[Entries supplied]
• • • • •

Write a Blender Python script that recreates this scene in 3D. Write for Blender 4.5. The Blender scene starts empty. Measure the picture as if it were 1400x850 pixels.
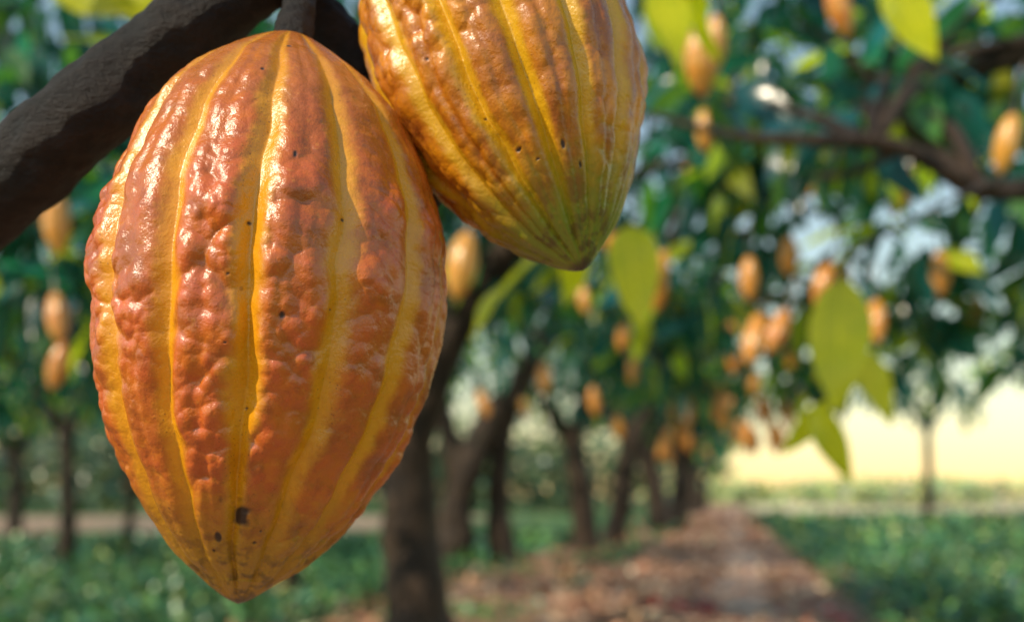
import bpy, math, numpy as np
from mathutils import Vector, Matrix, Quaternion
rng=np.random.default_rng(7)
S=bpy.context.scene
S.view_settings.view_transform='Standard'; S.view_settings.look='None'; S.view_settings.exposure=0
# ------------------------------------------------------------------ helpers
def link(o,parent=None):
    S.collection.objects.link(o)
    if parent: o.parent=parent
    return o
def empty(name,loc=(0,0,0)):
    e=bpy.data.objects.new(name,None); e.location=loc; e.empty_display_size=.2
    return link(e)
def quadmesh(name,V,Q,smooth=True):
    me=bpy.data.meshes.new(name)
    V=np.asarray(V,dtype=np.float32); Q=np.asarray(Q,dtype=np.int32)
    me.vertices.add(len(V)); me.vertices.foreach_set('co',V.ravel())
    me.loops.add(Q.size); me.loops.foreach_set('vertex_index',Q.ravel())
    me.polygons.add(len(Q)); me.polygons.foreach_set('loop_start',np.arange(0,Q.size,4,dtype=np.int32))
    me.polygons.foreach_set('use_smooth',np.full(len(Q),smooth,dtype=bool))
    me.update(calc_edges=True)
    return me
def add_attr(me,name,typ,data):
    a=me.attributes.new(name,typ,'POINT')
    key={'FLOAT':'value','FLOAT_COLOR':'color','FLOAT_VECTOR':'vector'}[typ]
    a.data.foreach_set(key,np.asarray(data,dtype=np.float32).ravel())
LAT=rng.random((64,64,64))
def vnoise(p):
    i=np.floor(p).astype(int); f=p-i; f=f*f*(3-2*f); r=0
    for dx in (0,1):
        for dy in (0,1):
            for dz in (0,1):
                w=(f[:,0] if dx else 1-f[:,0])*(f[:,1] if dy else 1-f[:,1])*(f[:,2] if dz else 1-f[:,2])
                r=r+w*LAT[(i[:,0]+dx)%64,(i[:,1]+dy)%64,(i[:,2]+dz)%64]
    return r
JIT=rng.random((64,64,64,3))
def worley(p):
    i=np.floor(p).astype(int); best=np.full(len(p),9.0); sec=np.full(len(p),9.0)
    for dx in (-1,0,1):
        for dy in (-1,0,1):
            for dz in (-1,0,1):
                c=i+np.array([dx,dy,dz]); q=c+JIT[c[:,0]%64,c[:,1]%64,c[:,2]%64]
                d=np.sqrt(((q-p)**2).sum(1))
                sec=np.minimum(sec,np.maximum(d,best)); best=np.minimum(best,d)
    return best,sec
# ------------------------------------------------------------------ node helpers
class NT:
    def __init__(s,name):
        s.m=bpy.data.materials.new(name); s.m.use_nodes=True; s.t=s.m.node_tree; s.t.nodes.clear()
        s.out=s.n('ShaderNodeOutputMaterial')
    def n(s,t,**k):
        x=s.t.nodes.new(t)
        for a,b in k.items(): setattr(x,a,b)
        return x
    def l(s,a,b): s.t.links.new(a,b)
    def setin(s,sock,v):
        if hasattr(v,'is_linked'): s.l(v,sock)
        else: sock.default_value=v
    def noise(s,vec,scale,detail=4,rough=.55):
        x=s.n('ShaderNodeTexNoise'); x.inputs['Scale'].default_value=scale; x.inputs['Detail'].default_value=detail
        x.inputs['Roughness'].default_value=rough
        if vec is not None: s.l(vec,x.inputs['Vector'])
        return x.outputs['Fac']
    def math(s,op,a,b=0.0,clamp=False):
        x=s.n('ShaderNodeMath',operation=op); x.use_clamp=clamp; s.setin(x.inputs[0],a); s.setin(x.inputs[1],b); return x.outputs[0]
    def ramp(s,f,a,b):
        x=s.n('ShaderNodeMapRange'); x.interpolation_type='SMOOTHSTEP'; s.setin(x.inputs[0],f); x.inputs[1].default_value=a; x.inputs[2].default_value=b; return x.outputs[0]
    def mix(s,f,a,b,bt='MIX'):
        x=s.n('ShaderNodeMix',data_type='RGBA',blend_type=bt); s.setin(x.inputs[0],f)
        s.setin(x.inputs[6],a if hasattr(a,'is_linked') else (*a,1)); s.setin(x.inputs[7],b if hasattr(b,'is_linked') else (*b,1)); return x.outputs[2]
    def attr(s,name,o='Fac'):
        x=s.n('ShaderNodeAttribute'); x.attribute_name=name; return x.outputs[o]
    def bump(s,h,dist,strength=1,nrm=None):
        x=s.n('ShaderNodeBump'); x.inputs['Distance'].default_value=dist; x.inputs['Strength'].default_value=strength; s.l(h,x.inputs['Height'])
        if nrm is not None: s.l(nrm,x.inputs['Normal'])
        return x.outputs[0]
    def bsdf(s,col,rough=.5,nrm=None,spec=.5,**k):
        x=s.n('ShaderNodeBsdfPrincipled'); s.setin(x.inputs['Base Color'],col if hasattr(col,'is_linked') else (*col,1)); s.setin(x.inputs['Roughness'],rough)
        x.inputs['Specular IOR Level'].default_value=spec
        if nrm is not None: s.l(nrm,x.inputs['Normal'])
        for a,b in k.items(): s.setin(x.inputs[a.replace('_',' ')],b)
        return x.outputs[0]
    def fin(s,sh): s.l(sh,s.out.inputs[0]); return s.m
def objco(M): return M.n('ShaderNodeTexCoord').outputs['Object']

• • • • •

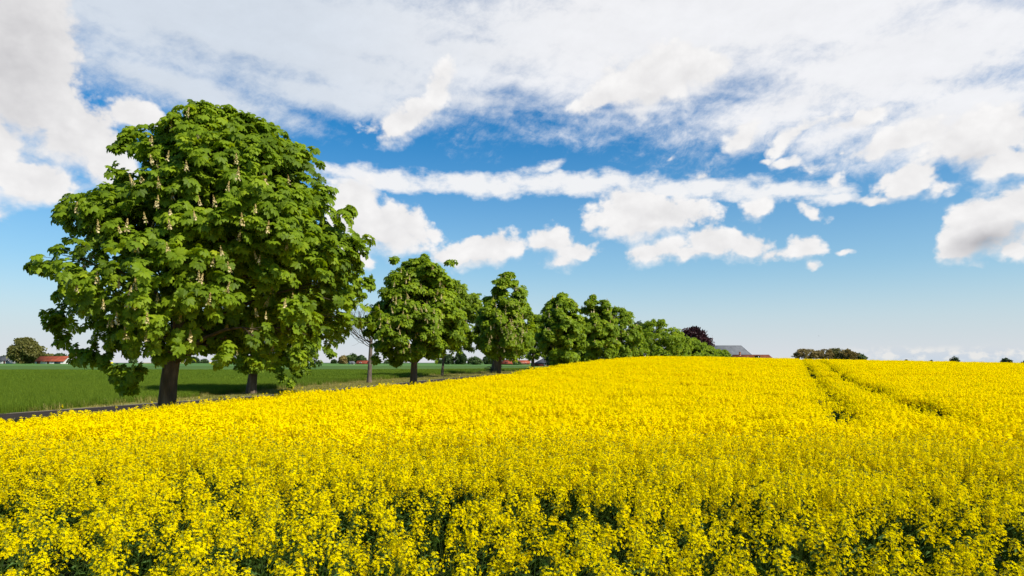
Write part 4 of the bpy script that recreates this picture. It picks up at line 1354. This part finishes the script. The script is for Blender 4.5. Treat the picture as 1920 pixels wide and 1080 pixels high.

• • • • •

[Task goal] Show each line holding the word "this".

[Complete output]
Write a Blender Python script that recreates this scene in 3D. Write for Blender 4.5. The Blender scene starts empty. Measure the picture as if it were 1400x850 pixels.
Write part 4 of the bpy script that recreates this picture. It picks up at line 1354. This part finishes the script. The script is for Blender 4.5. Treat the picture as 1920 pixels wide and 1080 pixels high.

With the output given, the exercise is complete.